_Problem details:_ Output every line below without omitting or altering anything.

_Data lines:_
★ ★ ★ ★ ★ ★ ★

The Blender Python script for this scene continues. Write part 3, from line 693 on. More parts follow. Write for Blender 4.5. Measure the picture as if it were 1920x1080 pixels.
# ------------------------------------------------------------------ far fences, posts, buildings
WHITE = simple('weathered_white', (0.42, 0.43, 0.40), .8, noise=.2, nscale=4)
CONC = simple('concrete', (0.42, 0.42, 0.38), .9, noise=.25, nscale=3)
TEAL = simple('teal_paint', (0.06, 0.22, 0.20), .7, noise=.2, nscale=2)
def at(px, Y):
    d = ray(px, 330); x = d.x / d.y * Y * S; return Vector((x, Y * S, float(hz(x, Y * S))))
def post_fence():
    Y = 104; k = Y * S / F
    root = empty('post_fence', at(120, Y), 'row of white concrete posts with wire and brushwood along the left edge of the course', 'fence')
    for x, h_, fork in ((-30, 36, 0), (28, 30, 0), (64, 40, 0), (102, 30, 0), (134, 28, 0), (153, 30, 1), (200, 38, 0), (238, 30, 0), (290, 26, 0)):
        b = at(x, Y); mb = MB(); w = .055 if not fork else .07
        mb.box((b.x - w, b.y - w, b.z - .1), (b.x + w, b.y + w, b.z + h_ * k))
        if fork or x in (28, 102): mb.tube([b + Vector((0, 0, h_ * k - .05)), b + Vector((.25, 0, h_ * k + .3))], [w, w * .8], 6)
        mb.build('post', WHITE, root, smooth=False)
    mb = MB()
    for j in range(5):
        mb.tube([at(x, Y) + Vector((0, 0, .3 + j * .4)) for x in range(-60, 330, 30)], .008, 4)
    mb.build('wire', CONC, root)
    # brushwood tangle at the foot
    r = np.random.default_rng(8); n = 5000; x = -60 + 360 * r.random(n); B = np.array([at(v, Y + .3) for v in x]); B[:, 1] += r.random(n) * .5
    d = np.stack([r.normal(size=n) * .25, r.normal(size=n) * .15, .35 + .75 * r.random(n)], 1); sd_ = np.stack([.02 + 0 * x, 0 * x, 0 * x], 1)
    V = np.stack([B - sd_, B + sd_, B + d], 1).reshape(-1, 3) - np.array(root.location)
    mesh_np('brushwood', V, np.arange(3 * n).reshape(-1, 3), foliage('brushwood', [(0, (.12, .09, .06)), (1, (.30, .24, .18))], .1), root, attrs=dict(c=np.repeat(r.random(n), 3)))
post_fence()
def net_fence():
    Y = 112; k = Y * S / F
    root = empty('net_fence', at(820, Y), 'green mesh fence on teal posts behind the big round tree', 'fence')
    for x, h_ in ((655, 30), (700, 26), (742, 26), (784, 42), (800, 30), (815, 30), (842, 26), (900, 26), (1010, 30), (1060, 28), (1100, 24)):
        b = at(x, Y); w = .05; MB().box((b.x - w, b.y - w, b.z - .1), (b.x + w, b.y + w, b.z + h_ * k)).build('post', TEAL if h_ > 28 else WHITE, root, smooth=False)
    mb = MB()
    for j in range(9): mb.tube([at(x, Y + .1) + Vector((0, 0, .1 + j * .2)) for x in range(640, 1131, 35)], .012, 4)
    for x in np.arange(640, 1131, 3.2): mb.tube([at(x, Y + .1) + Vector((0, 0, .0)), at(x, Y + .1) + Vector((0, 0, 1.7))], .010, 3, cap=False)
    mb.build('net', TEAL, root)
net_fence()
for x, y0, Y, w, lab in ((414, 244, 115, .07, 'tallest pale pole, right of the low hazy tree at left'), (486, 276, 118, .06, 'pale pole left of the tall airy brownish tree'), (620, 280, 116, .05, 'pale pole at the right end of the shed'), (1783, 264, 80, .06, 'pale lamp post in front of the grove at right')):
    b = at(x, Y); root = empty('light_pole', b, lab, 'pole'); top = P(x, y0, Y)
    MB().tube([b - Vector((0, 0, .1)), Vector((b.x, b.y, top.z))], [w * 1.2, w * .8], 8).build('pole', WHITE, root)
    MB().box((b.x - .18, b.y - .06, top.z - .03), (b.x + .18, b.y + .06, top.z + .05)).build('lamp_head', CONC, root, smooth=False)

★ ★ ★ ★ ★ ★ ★

_Completed exercise:_
The Blender Python script for this scene continues. Write part 3, from line 693 on. More parts follow. Write for Blender 4.5. Measure the picture as if it were 1920x1080 pixels.
# ------------------------------------------------------------------ far fences, posts, buildings
WHITE = simple('weathered_white', (0.42, 0.43, 0.40), .8, noise=.2, nscale=4)
CONC = simple('concrete', (0.42, 0.42, 0.38), .9, noise=.25, nscale=3)
TEAL = simple('teal_paint', (0.06, 0.22, 0.20), .7, noise=.2, nscale=2)
def at(px, Y):
    d = ray(px, 330); x = d.x / d.y * Y * S; return Vector((x, Y * S, float(hz(x, Y * S))))
def post_fence():
    Y = 104; k = Y * S / F
    root = empty('post_fence', at(120, Y), 'row of white concrete posts with wire and brushwood along the left edge of the course', 'fence')
    for x, h_, fork in ((-30, 36, 0), (28, 30, 0), (64, 40, 0), (102, 30, 0), (134, 28, 0), (153, 30, 1), (200, 38, 0), (238, 30, 0), (290, 26, 0)):
        b = at(x, Y); mb = MB(); w = .055 if not fork else .07
        mb.box((b.x - w, b.y - w, b.z - .1), (b.x + w, b.y + w, b.z + h_ * k))
        if fork or x in (28, 102): mb.tube([b + Vector((0, 0, h_ * k - .05)), b + Vector((.25, 0, h_ * k + .3))], [w, w * .8], 6)
        mb.build('post', WHITE, root, smooth=False)
    mb = MB()
    for j in range(5):
        mb.tube([at(x, Y) + Vector((0, 0, .3 + j * .4)) for x in range(-60, 330, 30)], .008, 4)
    mb.build('wire', CONC, root)
    # brushwood tangle at the foot
    r = np.random.default_rng(8); n = 5000; x = -60 + 360 * r.random(n); B = np.array([at(v, Y + .3) for v in x]); B[:, 1] += r.random(n) * .5
    d = np.stack([r.normal(size=n) * .25, r.normal(size=n) * .15, .35 + .75 * r.random(n)], 1); sd_ = np.stack([.02 + 0 * x, 0 * x, 0 * x], 1)
    V = np.stack([B - sd_, B + sd_, B + d], 1).reshape(-1, 3) - np.array(root.location)
    mesh_np('brushwood', V, np.arange(3 * n).reshape(-1, 3), foliage('brushwood', [(0, (.12, .09, .06)), (1, (.30, .24, .18))], .1), root, attrs=dict(c=np.repeat(r.random(n), 3)))
post_fence()
def net_fence():
    Y = 112; k = Y * S / F
    root = empty('net_fence', at(820, Y), 'green mesh fence on teal posts behind the big round tree', 'fence')
    for x, h_ in ((655, 30), (700, 26), (742, 26), (784, 42), (800, 30), (815, 30), (842, 26), (900, 26), (1010, 30), (1060, 28), (1100, 24)):
        b = at(x, Y); w = .05; MB().box((b.x - w, b.y - w, b.z - .1), (b.x + w, b.y + w, b.z + h_ * k)).build('post', TEAL if h_ > 28 else WHITE, root, smooth=False)
    mb = MB()
    for j in range(9): mb.tube([at(x, Y + .1) + Vector((0, 0, .1 + j * .2)) for x in range(640, 1131, 35)], .012, 4)
    for x in np.arange(640, 1131, 3.2): mb.tube([at(x, Y + .1) + Vector((0, 0, .0)), at(x, Y + .1) + Vector((0, 0, 1.7))], .010, 3, cap=False)
    mb.build('net', TEAL, root)
net_fence()
for x, y0, Y, w, lab in ((414, 244, 115, .07, 'tallest pale pole, right of the low hazy tree at left'), (486, 276, 118, .06, 'pale pole left of the tall airy brownish tree'), (620, 280, 116, .05, 'pale pole at the right end of the shed'), (1783, 264, 80, .06, 'pale lamp post in front of the grove at right')):
    b = at(x, Y); root = empty('light_pole', b, lab, 'pole'); top = P(x, y0, Y)
    MB().tube([b - Vector((0, 0, .1)), Vector((b.x, b.y, top.z))], [w * 1.2, w * .8], 8).build('pole', WHITE, root)
    MB().box((b.x - .18, b.y - .06, top.z - .03), (b.x + .18, b.y + .06, top.z + .05)).build('lamp_head', CONC, root, smooth=False)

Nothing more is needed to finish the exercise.